Stored entries
begin

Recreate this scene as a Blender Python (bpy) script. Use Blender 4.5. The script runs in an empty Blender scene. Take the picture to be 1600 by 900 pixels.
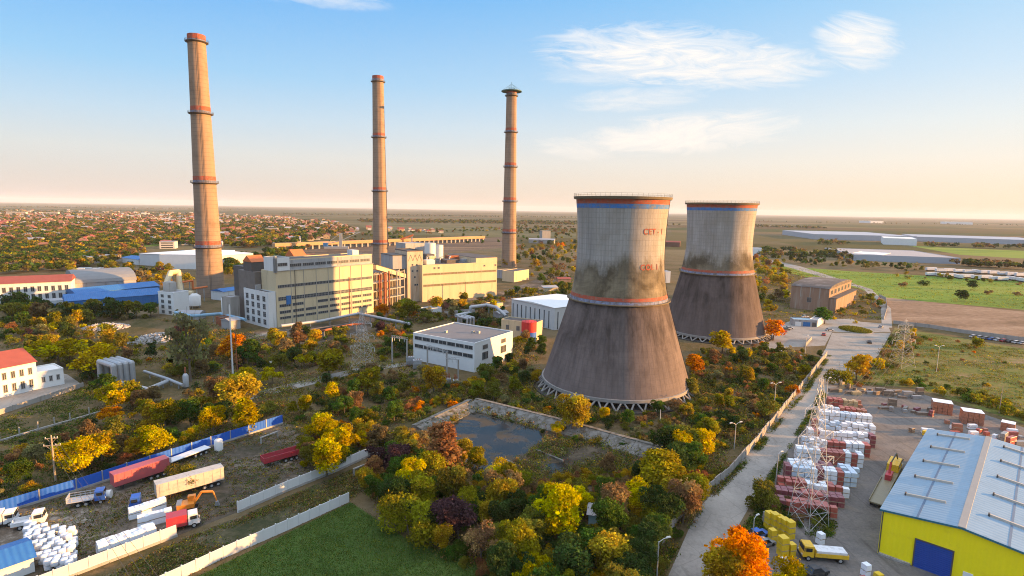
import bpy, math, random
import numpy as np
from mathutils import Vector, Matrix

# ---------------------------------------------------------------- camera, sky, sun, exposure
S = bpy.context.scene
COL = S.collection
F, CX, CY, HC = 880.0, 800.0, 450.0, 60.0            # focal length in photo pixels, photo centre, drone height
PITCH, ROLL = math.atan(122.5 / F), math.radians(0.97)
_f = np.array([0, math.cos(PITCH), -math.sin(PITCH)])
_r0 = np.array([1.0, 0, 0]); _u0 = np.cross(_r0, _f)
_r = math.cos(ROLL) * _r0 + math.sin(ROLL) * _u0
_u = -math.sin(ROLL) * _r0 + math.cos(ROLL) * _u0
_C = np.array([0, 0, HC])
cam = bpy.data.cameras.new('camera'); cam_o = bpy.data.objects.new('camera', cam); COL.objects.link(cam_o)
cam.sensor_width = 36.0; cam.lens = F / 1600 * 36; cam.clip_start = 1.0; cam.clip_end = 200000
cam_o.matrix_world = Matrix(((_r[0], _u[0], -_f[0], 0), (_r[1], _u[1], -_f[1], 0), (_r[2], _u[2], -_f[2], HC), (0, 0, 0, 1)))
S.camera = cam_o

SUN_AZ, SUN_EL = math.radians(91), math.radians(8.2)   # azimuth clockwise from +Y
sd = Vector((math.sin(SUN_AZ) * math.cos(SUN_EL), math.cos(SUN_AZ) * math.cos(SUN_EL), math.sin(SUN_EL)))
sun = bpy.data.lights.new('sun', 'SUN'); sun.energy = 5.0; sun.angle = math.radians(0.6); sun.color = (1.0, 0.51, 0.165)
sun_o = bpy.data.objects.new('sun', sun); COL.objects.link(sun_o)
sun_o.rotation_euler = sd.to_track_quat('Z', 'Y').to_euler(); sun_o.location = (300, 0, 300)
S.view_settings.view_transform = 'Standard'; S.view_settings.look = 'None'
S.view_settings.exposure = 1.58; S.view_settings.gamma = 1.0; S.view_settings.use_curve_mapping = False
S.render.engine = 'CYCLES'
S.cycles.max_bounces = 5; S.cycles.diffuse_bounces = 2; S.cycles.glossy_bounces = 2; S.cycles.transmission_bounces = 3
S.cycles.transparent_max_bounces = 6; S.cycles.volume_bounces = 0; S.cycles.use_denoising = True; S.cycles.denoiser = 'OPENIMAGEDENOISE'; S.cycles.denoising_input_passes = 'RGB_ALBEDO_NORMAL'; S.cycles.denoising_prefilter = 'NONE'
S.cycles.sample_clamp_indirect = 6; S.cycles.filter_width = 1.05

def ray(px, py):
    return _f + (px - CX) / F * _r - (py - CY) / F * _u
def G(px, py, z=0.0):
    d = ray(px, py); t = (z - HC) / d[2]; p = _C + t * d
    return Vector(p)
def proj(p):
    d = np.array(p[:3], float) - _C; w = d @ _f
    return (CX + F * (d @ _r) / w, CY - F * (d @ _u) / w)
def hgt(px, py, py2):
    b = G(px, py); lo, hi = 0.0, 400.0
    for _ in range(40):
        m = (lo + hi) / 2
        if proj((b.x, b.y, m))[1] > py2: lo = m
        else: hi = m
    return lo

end
begin

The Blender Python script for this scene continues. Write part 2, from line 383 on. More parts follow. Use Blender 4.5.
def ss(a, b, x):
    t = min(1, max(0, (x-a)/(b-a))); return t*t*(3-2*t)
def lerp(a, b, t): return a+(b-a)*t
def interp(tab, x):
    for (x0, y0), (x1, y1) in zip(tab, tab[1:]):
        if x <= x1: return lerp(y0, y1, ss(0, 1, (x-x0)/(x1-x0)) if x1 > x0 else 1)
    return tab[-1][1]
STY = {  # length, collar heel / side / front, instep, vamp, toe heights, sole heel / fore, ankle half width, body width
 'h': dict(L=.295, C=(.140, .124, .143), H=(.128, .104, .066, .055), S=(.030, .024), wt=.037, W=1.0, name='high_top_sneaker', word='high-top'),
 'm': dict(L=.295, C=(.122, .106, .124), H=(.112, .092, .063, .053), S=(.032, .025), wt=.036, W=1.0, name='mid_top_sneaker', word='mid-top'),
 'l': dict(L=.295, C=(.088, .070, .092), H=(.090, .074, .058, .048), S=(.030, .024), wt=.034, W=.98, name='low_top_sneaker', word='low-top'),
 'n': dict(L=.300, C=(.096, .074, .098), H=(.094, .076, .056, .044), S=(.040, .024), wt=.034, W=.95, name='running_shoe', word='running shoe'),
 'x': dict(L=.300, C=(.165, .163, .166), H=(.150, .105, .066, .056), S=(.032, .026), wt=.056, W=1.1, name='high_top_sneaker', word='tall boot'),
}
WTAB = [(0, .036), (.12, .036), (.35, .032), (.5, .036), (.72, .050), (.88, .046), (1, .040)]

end

### PROMPT
The first line to copy holds "Recreate this scene", and the last holds "from mathutils import Vector, Matrix". Copy them and the lines between exactly, leaving out pictures.

### RESPONSE TO THIS TASK
Recreate this scene as a Blender Python (bpy) script. Use Blender 4.5. The script runs in an empty Blender scene. Take the picture to be 1600 by 900 pixels.
import bpy, math, random
import numpy as np
from mathutils import Vector, Matrix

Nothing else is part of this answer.